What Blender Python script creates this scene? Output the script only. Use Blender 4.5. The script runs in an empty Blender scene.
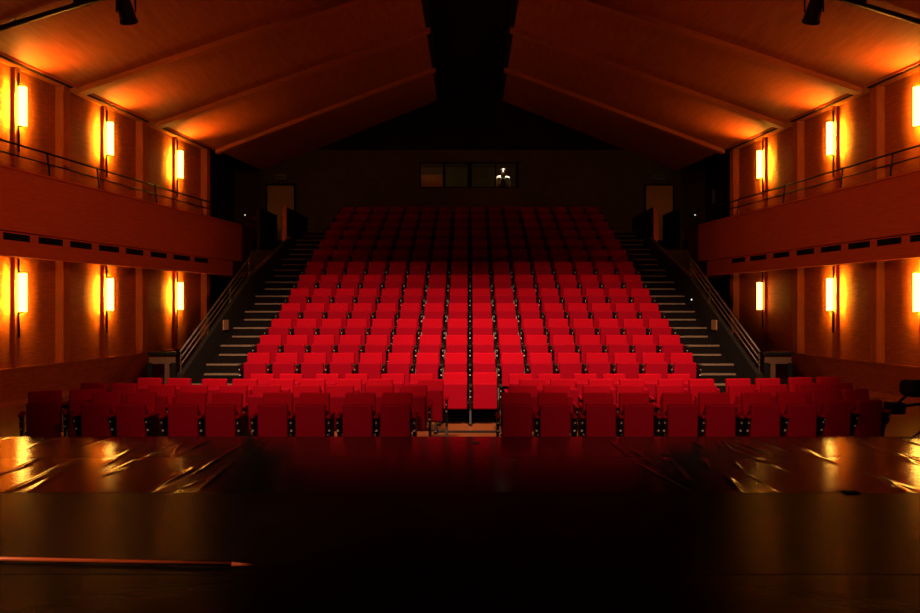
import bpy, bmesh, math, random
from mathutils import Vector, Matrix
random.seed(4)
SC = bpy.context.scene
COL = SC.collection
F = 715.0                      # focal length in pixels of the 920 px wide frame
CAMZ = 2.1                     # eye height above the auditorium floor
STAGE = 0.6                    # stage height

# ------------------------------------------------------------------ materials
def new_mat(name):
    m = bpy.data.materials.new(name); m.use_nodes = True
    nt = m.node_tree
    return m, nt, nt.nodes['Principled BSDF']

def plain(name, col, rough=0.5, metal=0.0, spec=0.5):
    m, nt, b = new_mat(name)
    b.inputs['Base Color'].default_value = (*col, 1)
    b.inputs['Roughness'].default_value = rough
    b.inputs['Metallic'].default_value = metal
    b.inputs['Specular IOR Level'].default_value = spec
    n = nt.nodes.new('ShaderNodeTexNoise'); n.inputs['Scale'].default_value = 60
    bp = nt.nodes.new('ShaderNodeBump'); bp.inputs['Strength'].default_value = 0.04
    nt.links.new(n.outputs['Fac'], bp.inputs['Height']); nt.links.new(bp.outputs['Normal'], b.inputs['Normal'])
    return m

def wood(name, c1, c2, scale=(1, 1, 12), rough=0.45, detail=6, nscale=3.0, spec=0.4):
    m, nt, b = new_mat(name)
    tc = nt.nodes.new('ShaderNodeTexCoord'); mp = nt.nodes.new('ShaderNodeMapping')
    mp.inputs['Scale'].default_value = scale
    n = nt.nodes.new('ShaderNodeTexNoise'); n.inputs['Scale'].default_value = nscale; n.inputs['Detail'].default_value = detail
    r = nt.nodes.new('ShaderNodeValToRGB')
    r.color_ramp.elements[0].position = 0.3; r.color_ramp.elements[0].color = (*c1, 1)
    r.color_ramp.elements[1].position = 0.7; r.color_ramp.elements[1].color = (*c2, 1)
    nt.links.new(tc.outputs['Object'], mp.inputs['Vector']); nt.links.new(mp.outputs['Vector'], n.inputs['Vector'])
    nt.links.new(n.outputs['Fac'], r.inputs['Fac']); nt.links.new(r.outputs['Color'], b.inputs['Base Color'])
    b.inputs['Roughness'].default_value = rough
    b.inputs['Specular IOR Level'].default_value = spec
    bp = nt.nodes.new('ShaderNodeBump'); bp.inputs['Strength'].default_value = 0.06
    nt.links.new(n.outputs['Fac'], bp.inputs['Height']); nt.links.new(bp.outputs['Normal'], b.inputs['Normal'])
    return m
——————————
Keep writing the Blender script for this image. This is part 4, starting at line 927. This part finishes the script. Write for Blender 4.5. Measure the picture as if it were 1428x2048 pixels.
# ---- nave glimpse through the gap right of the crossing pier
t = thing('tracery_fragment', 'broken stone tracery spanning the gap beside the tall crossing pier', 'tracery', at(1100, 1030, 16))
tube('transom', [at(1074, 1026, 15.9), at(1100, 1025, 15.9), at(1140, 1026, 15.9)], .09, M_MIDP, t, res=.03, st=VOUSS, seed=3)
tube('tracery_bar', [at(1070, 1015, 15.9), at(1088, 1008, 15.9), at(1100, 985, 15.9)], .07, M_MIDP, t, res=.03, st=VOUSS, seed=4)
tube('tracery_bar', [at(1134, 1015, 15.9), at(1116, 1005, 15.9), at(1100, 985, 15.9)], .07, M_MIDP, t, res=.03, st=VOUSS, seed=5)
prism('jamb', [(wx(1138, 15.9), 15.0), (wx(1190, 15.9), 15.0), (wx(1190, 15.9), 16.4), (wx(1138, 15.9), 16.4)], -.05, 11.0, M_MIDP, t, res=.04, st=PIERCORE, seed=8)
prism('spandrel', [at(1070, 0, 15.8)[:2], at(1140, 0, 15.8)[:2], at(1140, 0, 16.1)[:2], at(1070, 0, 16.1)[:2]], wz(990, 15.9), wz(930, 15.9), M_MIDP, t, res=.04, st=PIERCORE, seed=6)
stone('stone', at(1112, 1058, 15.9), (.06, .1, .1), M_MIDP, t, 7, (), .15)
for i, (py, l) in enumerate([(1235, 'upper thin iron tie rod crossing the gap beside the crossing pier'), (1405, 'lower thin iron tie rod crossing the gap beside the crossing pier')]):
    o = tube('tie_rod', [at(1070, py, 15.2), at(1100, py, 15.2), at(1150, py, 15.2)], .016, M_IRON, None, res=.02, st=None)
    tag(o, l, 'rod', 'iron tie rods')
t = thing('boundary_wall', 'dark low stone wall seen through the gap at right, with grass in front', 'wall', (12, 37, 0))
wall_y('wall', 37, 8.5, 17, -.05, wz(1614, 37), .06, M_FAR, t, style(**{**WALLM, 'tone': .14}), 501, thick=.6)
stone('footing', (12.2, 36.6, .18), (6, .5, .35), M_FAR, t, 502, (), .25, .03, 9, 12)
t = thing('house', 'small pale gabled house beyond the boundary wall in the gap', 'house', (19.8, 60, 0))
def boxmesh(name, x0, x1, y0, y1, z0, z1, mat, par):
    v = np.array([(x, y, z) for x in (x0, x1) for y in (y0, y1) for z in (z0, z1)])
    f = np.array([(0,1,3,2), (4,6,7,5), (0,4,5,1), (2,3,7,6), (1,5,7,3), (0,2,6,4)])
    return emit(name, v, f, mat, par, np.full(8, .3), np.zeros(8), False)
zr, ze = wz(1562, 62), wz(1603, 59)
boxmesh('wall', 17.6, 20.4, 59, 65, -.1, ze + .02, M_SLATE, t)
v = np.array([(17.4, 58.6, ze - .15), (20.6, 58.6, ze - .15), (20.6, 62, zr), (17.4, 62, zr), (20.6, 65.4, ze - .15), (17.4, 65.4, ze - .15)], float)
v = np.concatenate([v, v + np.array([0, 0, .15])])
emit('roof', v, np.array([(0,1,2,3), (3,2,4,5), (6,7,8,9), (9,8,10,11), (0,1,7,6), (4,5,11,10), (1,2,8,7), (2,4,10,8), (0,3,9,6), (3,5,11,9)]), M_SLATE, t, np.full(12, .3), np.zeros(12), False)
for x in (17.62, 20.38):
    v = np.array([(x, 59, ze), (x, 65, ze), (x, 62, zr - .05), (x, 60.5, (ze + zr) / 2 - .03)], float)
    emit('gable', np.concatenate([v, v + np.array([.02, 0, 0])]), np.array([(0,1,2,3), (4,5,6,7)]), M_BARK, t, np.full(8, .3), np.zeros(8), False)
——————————
• _Task objective_
Look over the listing above. Pick out and copy every line that includes "pixels".

• _Reply to the exercise_
F = 715.0                      # focal length in pixels of the 920 px wide frame
Keep writing the Blender script for this image. This is part 4, starting at line 927. This part finishes the script. Write for Blender 4.5. Measure the picture as if it were 1428x2048 pixels.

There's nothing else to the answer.